Videos on the internet have always been addicting, but the rise of short-form content has introduced a different kind of friction for those who prefer the traditional viewing experience.
For many, YouTube remains the premier destination for long-form videos, yet the platform’s aggressive push into Shorts often makes navigating the site feel like an obstacle course. Users might log on to watch a specific documentary or a new upload from a favorite subscription, only to find themselves forced to push past rows of vertical clips vying for their attention.
Until recently, there was no native way to separate these two distinct worlds, often leading to a cluttered search feed where the content users actually wanted was buried under a mountain of sixty-second loops.
In a minor but meaningful overhaul, YouTube is finally addressing this frustration by introducing more granular control over its search filters.
And the most significant addition is a dedicated "Shorts" filter, which allows users to explicitly choose between short-form and traditional video content.
By selecting the "Videos" option within the search filters, users can now effectively scrub Shorts from their results, ensuring that only long-form content appears.
While this isn't a "set and forget" permanent toggle, and that users still have to select the filter for each new search, the update certainly it provides a much-needed reprieve for those who find the vertical video format more distracting than engaging.

Beyond the separation of video formats, the platform has also rebranded and refined several of its core discovery tools to better reflect how its algorithms actually work.
The familiar "Sort By" menu has been renamed "Prioritize," a change YouTube claims is more intuitive for users looking to weigh specific criteria.
Within this menu, "View Count" has been replaced by a "Popularity" filter.
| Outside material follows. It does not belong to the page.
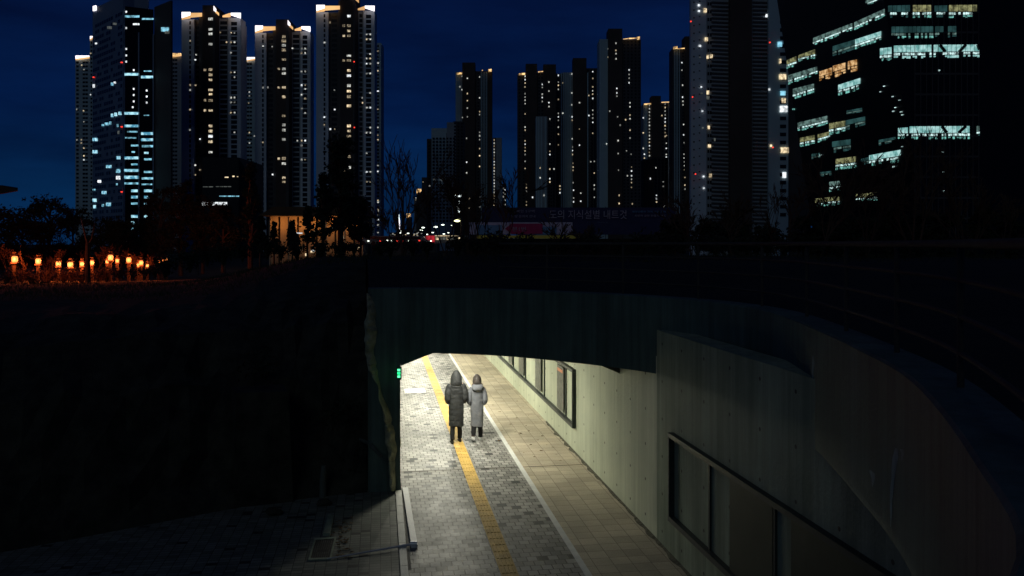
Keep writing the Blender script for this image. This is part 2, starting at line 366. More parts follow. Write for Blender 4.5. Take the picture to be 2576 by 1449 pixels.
# steel framed display cases on the right wall
def case(name,y0,y1,label,bars,boards,posters):
    e_=empty(name,(4.5,(y0+y1)/2,.66),label,'display case')
    b=MB(); t=.05; x0,x1=4.515,4.608
    b.box(x0,x1,y0,y1,.60,.68); b.box(x0,x1,y0,y1,1.93,2.0)
    b.box(x0,x1,y0,y0+t,.682,1.928); b.box(x0,x1,y1-t,y1,.682,1.928)
    b.build('frame',M['dsteel'],e_)
    for yb in bars:
        b=MB(); b.box(x1-.03,x1-.002,yb,yb+.05,.682,1.928); b.build('mullion',M['dsteel'],e_)
    for a,c in boards:
        b=MB(); b.box(x1-.035,x1-.01,a,c,.683,1.927); b.build('board',M['board'],e_)
    for a,c in posters:
        b=MB(); b.box(x0+.035,x0+.055,a,c,.75,1.88,0); b.build('poster',M['poster'],e_)
        b=MB(); 
        b.box(x0+.029,x0+.034,a+.08,c-.08,1.72,1.80,0)
        b.build('poster_heading',M['orange'],e_)
    return e_
M['orange']=mat_noise('poster_orange',(.6,.2,.1),(.7,.3,.15),6,.5)
def yatu(u):
    Z=4.55*F/(CT*(u-957)); return Z*(CT-(u-U0)/F*ST)
case('display_case',yatu(1443),40,'long steel poster case on the lit wall inside the underpass',
     [yatu(1366),yatu(1319),yatu(1289),yatu(1420)],[],[(yatu(1417),yatu(1401)),(yatu(1360),yatu(1346)),(yatu(1317),yatu(1305)),(yatu(1288),yatu(1279))])
case('display_case',6.0,yatu(1685),'dark empty steel display case on the unlit wall outside the underpass',
     [yatu(1780),yatu(1944)],[(yatu(1944)+.06,yatu(1831)),(6.06,yatu(1985))],[])

# ceiling lamps in the underpass
def lum(y,x,power,i):
    t=empty('ceiling_lamp',(x,y,2.8),'long white ceiling lamp over the path inside the underpass','ceiling lamp','ceiling lamps in the underpass')
    b=MB(); b.box(x-.09,x+.09,y-.62,y+.62,2.752,2.80); b.build('housing',M['steel'],t)
    b=MB(); b.box(x-.075,x+.075,y-.6,y+.6,2.735,2.7515); b.build('diffuser',M['e_lamp'],t)
    ld=bpy.data.lights.new('tube_light','AREA'); ld.shape='RECTANGLE'; ld.size=.14; ld.size_y=1.15; ld.energy=power*.55; ld.color=(1.0,.97,.80)
    link_light('tube_light',ld,(x,y,2.73),t)
    ld=bpy.data.lights.new('tube_side_light','POINT'); ld.shadow_soft_size=.04; ld.energy=power*.30; ld.color=(1.0,.97,.80)
    link_light('tube_side_light',ld,(x,y,2.69),t)
Y0=19.7
for i in range(10):
    lum(Y0+i*5.3,1.75,190 if i<1 else 310,i)
# wall washer downlight
for k_,yy in enumerate((20.0,25.0,30.0,35.0,40.0)):
    t=empty('downlight',(4.42,yy,2.8),['first small round downlight beside the end of the poster case','second downlight along the right wall of the underpass','third downlight along the right wall of the underpass','fourth downlight along the right wall of the underpass','farthest downlight along the right wall of the underpass'][k_],'downlight','downlights along the right wall')
    b=MB(); b.tube([(4.42,yy,2.80),(4.42,yy,2.66)],[.05,.05],16); b.build('can',M['dsteel'],t)
    ld=bpy.data.lights.new('spot','SPOT'); ld.energy=800; ld.spot_size=math.radians(88 if k_==0 else 110); ld.spot_blend=1.0; ld.color=(1.0,.98,.74); ld.shadow_soft_size=.04
    link_light('spot',ld,(4.42,yy,2.63),t,(0,math.radians(10),0))

# green exit light on the jamb
t=empty('signal_light',(.41,17.03,2.4),'small glowing green signal light on the left corner of the portal','signal light')
P0=W(1003.5,939,16.75)
b=MB(); b.obox(P0+RT*-.045+UP*-.13,RT*.09,AX*.08,UP*.26); b.build('housing',M['dsteel'],t)
for k in range(3):
    b=MB(); c=P0+UP*(-.065+.065*k)-AX*.004; b.obox(c+RT*-.028+UP*-.022,RT*.056,AX*-.012,UP*.044); b.build('lamp',M['e_greenw'] if k!=1 else M['e_green'],t)
ld=bpy.data.lights.new('green_glow','POINT'); ld.energy=.10; ld.color=(.05,1,.3); ld.shadow_soft_size=.05
link_light('green_glow',ld,P0-AX*.12-RT*.02,t)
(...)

Unlike the old system, which relied strictly on raw numbers, the Popularity metric now factors in a broader range of signals, including watch time and relevance, to surface videos that are genuinely capturing the audience's attention rather than just those with the highest click-through rates.
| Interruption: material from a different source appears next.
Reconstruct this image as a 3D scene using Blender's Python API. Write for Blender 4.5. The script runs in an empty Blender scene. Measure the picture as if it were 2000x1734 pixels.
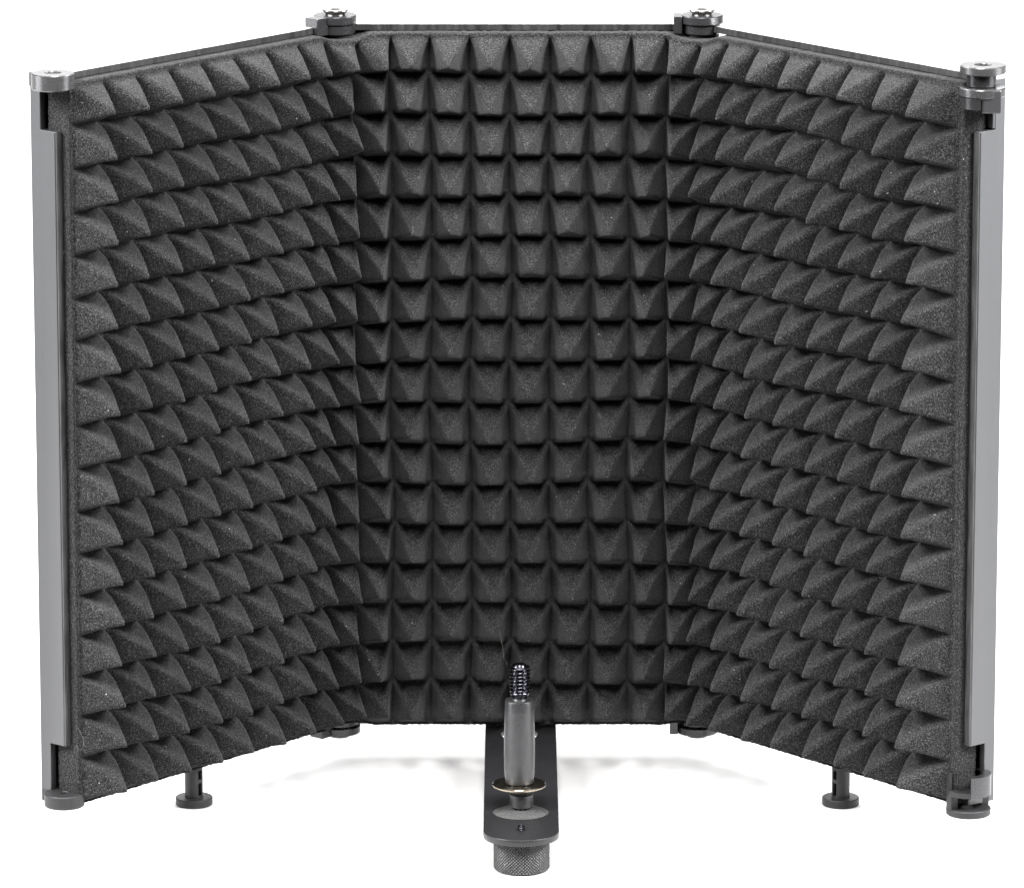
import bpy, bmesh, math, random
import numpy as np
from mathutils import Vector

random.seed(7)
RNG = np.random.default_rng(11)
SC = bpy.context.scene
COL = SC.collection
R = math.radians

# ------------------------------------------------------------------ camera, world, lamps, exposure
FLOOR = -0.018
cam_d = bpy.data.cameras.new('camera')
cam = bpy.data.objects.new('camera', cam_d)
COL.objects.link(cam)
cam.location = (-0.0029, -2.8795, 0.7893)
cam.rotation_euler = (R(90 - 12.903), 0, 0)
cam_d.sensor_width = 36.0
cam_d.lens = 231.8
cam_d.clip_start = 0.05
cam_d.clip_end = 60
SC.camera = cam

world = bpy.data.worlds.new('World')
SC.world = world
world.use_nodes = True
bg = world.node_tree.nodes['Background']
bg.inputs[0].default_value = (0.93, 0.96, 1.0, 1)
bg.inputs[1].default_value = 0.06


def area_lamp(name, loc, target, sx, sy, power, colour=(1, 1, 1)):
    d = bpy.data.lights.new(name, 'AREA')
    d.shape = 'RECTANGLE'
    d.size, d.size_y = sx, sy
    d.energy = power
    d.color = colour
    o = bpy.data.objects.new(name, d)
    COL.objects.link(o)
    o.location = loc
    o.rotation_euler = (Vector(target) - Vector(loc)).to_track_quat('-Z', 'Y').to_euler()
    return o


area_lamp('front_overhead_softbox', (0, -0.72, 1.40), (0, -0.05, 0.15), 0.45, 1.0, 33, (1, 0.985, 0.975))
area_lamp('right_key_softbox', (1.15, -0.68, 1.08), (0, -0.1, 0.16), 0.6, 0.6, 76, (1, 0.99, 0.985))
area_lamp('left_key_softbox', (-1.15, -0.68, 1.08), (0, -0.1, 0.16), 0.6, 0.6, 76, (1, 0.99, 0.985))
area_lamp('backdrop_lamp', (0, 1.7, 2.2), (0, 1.7, 0), 3.2, 2.4, 220, (1, 0.99, 0.985))
area_lamp('left_softbox', (-1.5, -0.35, 0.42), (0, -0.12, 0.12), 0.9, 0.75, 12, (0.97, 0.985, 1))
area_lamp('right_softbox', (1.5, -0.35, 0.42), (0, -0.12, 0.12), 0.9, 0.75, 11.5, (0.97, 0.985, 1))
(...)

Not all of the changes involve additions, as YouTube is also cleaning house by removing several underperforming options.
The "Upload Date - Last Hour" filter and the "Sort by Rating" feature have both been axed, with the company admitting these tools were not working as expected and were the source of frequent user complaints.
Users looking for the latest uploads will now have to rely on the broader "Today" filter, while the "Popularity" sort is intended to act as a more reliable replacement for the outdated rating system.
These removals are part of a broader effort to simplify the interface and reduce the clutter that has accumulated over years of incremental updates.
The timing of this update reflects a maturing landscape where the novelty of short-form content is meeting the reality of user fatigue.
By acknowledging that long-form and short-form audiences often have different intents, YouTube is attempting a difficult balancing act: promoting its newest format without alienating its core base of traditional viewers.
In all, these changes signal a shift toward a more customizable search experience.
For those who have spent years dodging the "Shorts" shelf, these new tools offer the first real sense of agency in how they discover content on the world’s largest video platform.
To use these filters, users can find them in the "Filters" button the YouTube on desktop, or under the three-dot menu on mobile after performing a search.